Implications for partnerships in future

Turning to MP’s questions on reputational damage and possible impact on Singapore’s future international partnerships in higher education, Chan said the decade-long partnership with Yale “has given us valuable insights into interdisciplinary liberal arts education”.

But he added that NUS, which is a highly ranked university globally, needed to continue to evolve. “So in our quest for excellence, it means that we must continue to learn from the best internationally. We’re charting our own path forward with confidence.”

Chan noted: “Many of our newer institutions were started in partnership with leading global universities so that we can learn from the best globally. These partnerships have generally progressed, evolved and matured as intended.
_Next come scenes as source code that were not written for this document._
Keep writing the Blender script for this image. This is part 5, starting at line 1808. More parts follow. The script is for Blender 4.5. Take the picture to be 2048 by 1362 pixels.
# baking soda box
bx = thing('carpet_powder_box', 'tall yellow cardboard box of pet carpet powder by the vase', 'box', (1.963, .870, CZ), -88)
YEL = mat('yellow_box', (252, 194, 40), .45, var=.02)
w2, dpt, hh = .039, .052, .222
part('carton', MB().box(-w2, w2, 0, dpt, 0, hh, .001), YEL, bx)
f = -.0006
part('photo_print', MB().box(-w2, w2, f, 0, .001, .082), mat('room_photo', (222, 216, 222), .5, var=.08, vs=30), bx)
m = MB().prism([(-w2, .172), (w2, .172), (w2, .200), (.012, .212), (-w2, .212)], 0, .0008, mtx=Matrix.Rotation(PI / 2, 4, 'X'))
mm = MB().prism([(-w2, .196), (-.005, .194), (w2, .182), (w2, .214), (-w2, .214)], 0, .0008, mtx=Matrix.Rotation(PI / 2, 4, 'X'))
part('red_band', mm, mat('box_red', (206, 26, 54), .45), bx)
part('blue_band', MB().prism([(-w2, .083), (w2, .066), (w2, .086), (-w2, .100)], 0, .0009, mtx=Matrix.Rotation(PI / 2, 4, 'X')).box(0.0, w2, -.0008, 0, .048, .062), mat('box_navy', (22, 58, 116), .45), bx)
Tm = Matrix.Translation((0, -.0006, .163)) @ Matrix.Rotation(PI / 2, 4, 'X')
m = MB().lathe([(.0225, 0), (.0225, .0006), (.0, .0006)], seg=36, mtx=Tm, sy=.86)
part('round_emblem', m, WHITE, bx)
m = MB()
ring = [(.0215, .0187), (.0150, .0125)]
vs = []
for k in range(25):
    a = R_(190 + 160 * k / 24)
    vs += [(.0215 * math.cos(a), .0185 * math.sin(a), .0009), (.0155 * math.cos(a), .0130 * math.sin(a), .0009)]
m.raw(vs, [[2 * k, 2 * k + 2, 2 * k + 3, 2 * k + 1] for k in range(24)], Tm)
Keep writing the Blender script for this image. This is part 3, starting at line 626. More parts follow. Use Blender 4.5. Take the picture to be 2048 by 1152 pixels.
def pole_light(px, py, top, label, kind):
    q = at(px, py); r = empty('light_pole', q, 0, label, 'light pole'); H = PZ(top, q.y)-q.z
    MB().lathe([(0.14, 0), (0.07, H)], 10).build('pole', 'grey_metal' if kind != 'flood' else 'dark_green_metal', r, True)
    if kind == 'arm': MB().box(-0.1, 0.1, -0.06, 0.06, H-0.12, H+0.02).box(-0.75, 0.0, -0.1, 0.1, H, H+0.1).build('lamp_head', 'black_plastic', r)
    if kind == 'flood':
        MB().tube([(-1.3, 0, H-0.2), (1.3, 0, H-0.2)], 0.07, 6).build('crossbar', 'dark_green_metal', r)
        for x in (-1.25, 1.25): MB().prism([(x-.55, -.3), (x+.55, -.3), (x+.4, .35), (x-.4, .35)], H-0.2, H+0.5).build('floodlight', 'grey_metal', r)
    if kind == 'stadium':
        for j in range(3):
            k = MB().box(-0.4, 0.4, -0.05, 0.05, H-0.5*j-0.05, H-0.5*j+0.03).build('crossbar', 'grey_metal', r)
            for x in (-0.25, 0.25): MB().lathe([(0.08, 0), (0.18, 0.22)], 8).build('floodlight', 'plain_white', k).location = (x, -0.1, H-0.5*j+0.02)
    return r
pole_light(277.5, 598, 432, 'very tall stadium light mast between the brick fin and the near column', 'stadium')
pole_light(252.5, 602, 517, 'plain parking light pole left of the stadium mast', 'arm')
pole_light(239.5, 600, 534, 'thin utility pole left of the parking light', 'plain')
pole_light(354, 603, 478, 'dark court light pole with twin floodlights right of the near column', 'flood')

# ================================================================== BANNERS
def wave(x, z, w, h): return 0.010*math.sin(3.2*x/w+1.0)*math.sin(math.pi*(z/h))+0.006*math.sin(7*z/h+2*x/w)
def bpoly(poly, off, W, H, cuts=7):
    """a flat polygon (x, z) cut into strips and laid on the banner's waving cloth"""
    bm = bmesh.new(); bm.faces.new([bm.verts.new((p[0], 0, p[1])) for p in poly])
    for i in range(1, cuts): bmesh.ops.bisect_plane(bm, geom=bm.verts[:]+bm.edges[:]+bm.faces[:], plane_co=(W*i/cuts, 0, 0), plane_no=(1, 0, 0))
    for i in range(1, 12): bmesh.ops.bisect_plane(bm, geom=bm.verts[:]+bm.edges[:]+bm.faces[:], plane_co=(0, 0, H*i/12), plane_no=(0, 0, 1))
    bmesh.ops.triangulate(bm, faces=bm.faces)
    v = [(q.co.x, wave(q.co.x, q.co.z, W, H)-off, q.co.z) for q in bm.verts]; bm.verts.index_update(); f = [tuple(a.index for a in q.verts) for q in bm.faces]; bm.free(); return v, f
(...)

“In some cases, they came to a natural end at the checkpoints designed into the initial partnership agreements. Meanwhile our universities continue to seek out new partnerships where we can benefit from the experiences of others and where we can value add to the relationships meaningfully.

“We have much more to learn from others, not just from universities in the United States, but equally from Europe, Asia and elsewhere.” But he added: “We cannot and should not be a clone version of others no matter how successful they may be.”

Chan did not think, however, that the end of the partnership with Yale would have “any implications for any of the other partnerships that we are in, or exploring with others”.

There has been concern about the value of the Yale-NUS degree, a stand-alone degree separate from NUS degrees, once YNC is shut down. Chan said that beyond 2025, NUS would continue to provide “supporting documentation” to explain the context of Yale-NUS and what its degree conveys, as well as provide letters of recommendation or referees if needed by alumni.

“NUS and Yale are both globally renowned universities which are well recognised by employers, including the public sector, and postgraduate institutions. I am confident that the YNC degree will continue to be highly valued, and its past and future graduating cohorts will remain in good standing, even beyond 2025,” he told parliament.